In between long [strolling?] walks through greenness and stillness, I came back to this six-centuries old house and partake eagerly of stodgy meals. There is certainly something in the English air that makes me eat as the English eat. I have plain boiled potatoes and cabbage twice a day regularly and at least over them some [page 5] stewed gooseberries [illegible] which I am supposed to [pour on] their almost sugarless custard. All the same I like it better than Paris and it does cost so much less. This afternoon I go to have tea with my [professor] and his sister in a green, old house right in the village. Then tomorrow I go up to London and I hope to catch a glimpse of J. A. before I catch my train to Manchester. I am hoping she left Paris Saturday, for there are [uneasy] rumors of a railway strike and it would be dreadful to have her marooned in Paris. She is to be with a Mrs. [Illegible] Gould, a lady she had never seen before and I think by the end f the week she will find a place in a hotel for us both. I have almost given up hoping for Germany. Anyway we have not given [page 6] up on sailing on the 23rd.

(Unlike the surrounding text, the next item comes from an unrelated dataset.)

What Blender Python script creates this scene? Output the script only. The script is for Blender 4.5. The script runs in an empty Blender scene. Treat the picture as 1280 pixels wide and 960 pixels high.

Your last letter was from Colorado. I am so glad you found your brother better and Lyman. Of course you will be in Bar Harbor when we land but I do hope you will come down to meet us and then on [illegible]. I wonder about J. A.'s [summer]. She does not seem to me just in the mood for a lazy holiday, where she settled down to writing an internationalism, which she talks about a bit. Sometimes she says she would like to spend the summer in Switzerland with Emily Balch writing but [illegible] she says she will come over with you next year and do that. I hope she will write and I should think that now, with the Congress for which she has [illegible] herself all these years safely over, she could begin to speak out, shouldn't she? we get few magazines here, but from there we are it does seem as if free speech were returning to America.

Love to Eleanor. This is a tomb in the Cathedral to a very devoted Lady [Elihonor?]. I wonder if that is the one [final name?].